5 Feet of Fury

Review of “The Origins of Cool in Postwar America”

Joseph Epstein isn’t impressed:

Simone de Beauvoir is the woman who gets more attention than any other. She and Jean-Paul Sartre were, of course, in Dinerstein’s phrase, “existentialism’s first couple.” But the closer the camera bears in on their lives, the less cool they seem. Dinerstein neglects to mention that Sartre was one of the world’s true savant-idiots: one of those brilliant minds that gets all the important things wrong, in his case the beneficence of the Soviet Union, the cure for anti-Semitism, and much else.

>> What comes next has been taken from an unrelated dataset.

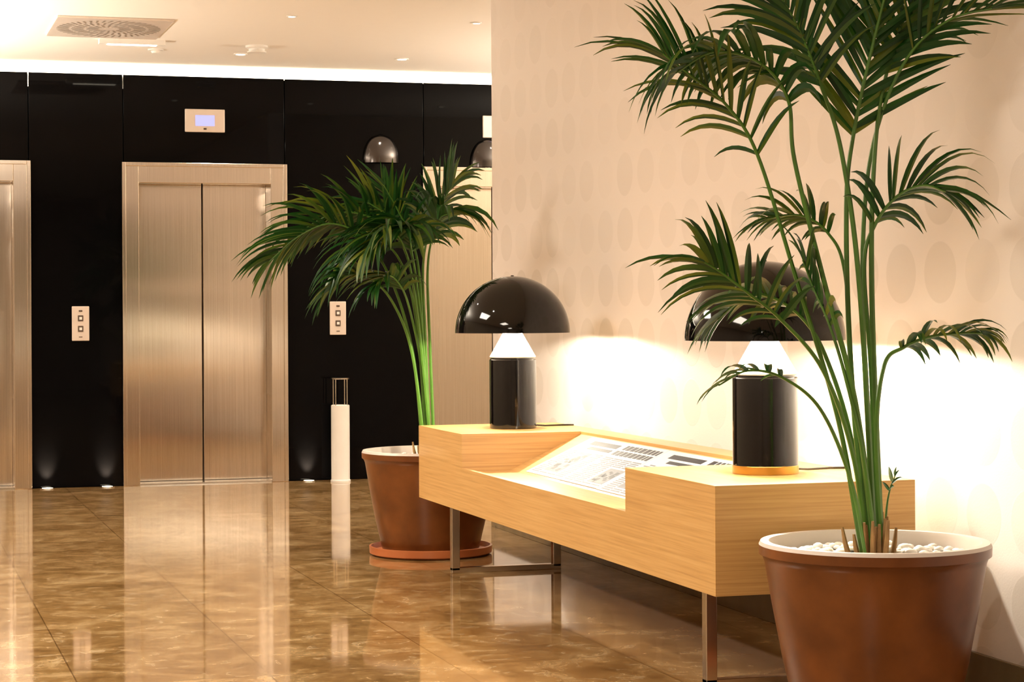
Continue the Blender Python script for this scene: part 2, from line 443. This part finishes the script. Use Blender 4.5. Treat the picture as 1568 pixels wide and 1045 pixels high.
# ------------------------------------------------------------ table lamps
def lamp(x, y, z, ring=False, pw=27):
    e = empty('mushroom_table_lamp', (x, y, z))
    MB().lathe([(0, 0), (.102, 0), (.105, .003), (.105, .306), (.100, .310), (.100, .316), (0, .317)], 64).obj('base', M_lac, e, True)
    if ring: MB().lathe([(.103, .0), (.1062, .001), (.1062, .026), (.104, .028)], 64).obj('bench_glint_band', M_glint, e, True)  # added band, coloured as the lit bench's golden reflection on the base
    MB().lathe([(.100, .316), (.103, .320), (.036, .437), (.030, .445), (.012, .45), (.012, .66), (0, .66)], 64).obj('cone', M_white, e, True)  # cone coloured white in place of bulb glare on black lacquer
    R = .2575; zc = .427; prof = []
    for i in range(29):
        a = math.pi/2*i/28; prof.append((R*math.cos(a), zc+R*.985*math.sin(a)))
    MB().lathe(prof, 96).lathe([(R-.004, zc), (R, zc)], 96).obj('shade', M_lac, e, True)
    MB().lathe([(r*.984, zc+(zz-zc)*.98) for r, zz in prof], 96).obj('shade_lining', M_white, e, True)
    MB().lathe([(0, .655+.0), (.008, .681), (.006, .684), (0, .685)], 20).obj('finial', M_lac, e, True)
    for sx in (-1, 1):
        m = MB(); m.lathe([(0, -.02), (.014, -.012), (.02, 0), (.014, .014), (0, .022)], 16, c=(sx*.05, 0, .475)); m.obj('bulb', M_bulb, e, True)
        l = bpy.data.lights.new('bulb_light', 'POINT'); l.energy = pw; l.color = (1, .89, .71); l.shadow_soft_size = .015
        o = bpy.data.objects.new('bulb_light', l); o.location = (sx*.085, 0, .458); link(o, e)
    cord = MB().tube([(.10, .0, .012), (.16, .03, .006), (.25, .05, .006), (.30, .04, .006)], [.004]*4, 6); cord.obj('cord', M_lac, e, True)
lamp(2.73, 8.95, .634); lamp(2.73, 6.177, .634, True, 36)

# ------------------------------------------------------------ palms
def catmull(P, n=10):
    P = [Vector(p) for p in P]; out = []
    Q = [P[0]*2-P[1]]+P+[P[-1]*2-P[-2]]
    for i in range(1, len(Q)-2):
        for k in range(n):
            t = k/n; a, b_, c, d_ = Q[i-1], Q[i], Q[i+1], Q[i+2]
            out.append(.5*((2*b_)+(c-a)*t+(2*a-5*b_+4*c-d_)*t*t+(3*b_-a-3*c+d_)*t**3))
    out.append(P[-1]); return out

def frond(stem, leaf, P, start, LL, npair=18, twist=0.6, droop=.35, wid=.013, r0=.007, S0=None, rnd=random, spread=1.0):
    pts = catmull(P, 10); n = len(pts)
    stem.tube(pts, [r0*(1-.8*(i/(n-1)))+.001 for i in range(n)], 6)
    i0 = start*10
    H = pts[-1]-pts[i0]; H.z = 0
    if H.length < .02: H = Vector((1, 0, 0))
    Sb = S0 or H.cross(Vector((0, 0, 1))).normalized()
    for j in range(npair+1):
        u = j/npair
        f = i0+u*(n-1-i0)*.985; i = min(int(f), n-2); p = pts[i].lerp(pts[i+1], f-i)
        T = (pts[min(i+2, n-1)]-pts[max(i-1, 0)]).normalized()
        S = (Sb-T*Sb.dot(T)).normalized()
        S = Matrix.Rotation(twist, 3, T) @ S
        Nn = S.cross(T)
        if Nn.z < 0: Nn = -Nn
        for sd in (-1, 1):
            phi = math.radians((62-38*u+rnd.uniform(-9, 9))*spread)
            ln = LL*(.45+.75*math.sin(math.pi*(.12+.72*u))**.9)*rnd.uniform(.8, 1.15)
            if u > .9: ln *= .75
            d = (T*math.cos(phi)+S*sd*math.sin(phi)+Nn*rnd.uniform(.08, .3)).normalized()
            seg = 7; q = p+T*rnd.uniform(-.006, .006); base = len(leaf.v)
            w = wid*rnd.uniform(.75, 1.2)
            dr = droop*rnd.uniform(.7, 1.35)
            side = d.cross(Nn).normalized()
            for k in range(seg+1):
                t = k/seg
                ww = w*(math.sin(math.pi*min(1, .1+.9*t)**.75))**.8 if k < seg else .0004
                side = (side-d*side.dot(d)).normalized(); nn = side.cross(d)
                leaf.v += [tuple(q-side*ww+nn*ww*.35), tuple(q), tuple(q+side*ww+nn*ww*.35)]
                q = q+d*(ln/seg)
                d = (d+Vector((0, 0, -1))*dr*(.35+t)*.42*(1-abs(d.z)*.3)).normalized()
            for k in range(seg):
                c = base+k*3
                leaf.f += [(c, c+1, c+4, c+3), (c+1, c+2, c+5, c+4)]; leaf.m += [0, 0]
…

He was also, in his spare time, an earnest lecher: 5 feet tall, with a bulging right eye and less than scrupulous about hygiene, with Beauvoir’s help Sartre lured various young women into his untidy bed; some first had lesbian affairs with her. Sartre and Beauvoir, though never married, were thought to have an open arrangement; but in later years her job was to lure young women, students, and others who had fallen under her influence into sexual relations with the troll-like Sartre. They would later recount these adventures in detailed letters to each other. Simone de Beauvoir, in fact, functioned as (in the cant phrase) Sartre’s “enabler.” More precisely, she was his pimp—not cool, not in the least; squalid, rather, sordid in the extreme.